The problem is not with Greece, but with Sparta. Sparta and Athens were both extreme by Greek standards. Athens had radical democracy that frequently resulted in rule of law being tossed out in favor of mobocracy (i.e., the execution of the generals after Arginusae) and a penchant for imperialism that made her neighbors nervous. But Sparta was the true black sheep, a hyper-militaristic oligarchy whose prowess in arms was built entirely on perpetual inter-generational slavery of a people called helots. Individual rights existed only for the Spartiates and freemen (Mothakes and Perioeci), the latter of which had only some voting/civic rights. Even the Spartiates had no real freedom; their entire lives were lived according to strict rules (a Spartan man was not allowed to travel, even to another town within Lacadaemon, and had to sneak out of the barracks to sleep with his own wife). The Spartiate's only real right was to vote himself into a strange sort of militarized slavery. Helots were ritually murdered on an annual basis to discourage rebellion.
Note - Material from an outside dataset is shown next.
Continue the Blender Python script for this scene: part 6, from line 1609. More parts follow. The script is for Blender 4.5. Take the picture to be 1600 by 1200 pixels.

Contrast this with the average Greek city state, where the city state's army was its farmers. The same men grew the food, made the laws, and marched out under arms to defend their territory. What a model for a political order. There was selective franchise - Greek farmers, like Alexis de Tocqueville, knew that giving the poor the power to vote themselves other people's money would destroy freedom.
The Spartans had their moments, no doubt, including the heroic, if strategically insignificant, action at Thermopayle. But they were absent at Marathon and contributed only six ships at Salamis, the two greatest Greek victories against the Persians.
I want to see a serious, mature film about Greek hoplites, one that introduces American moviegoers to the greatness of Greek culture, courage, and martial prowess in a historically accurate way, no Spartan rah-rah - not to mention Spartan social and political vices - needed.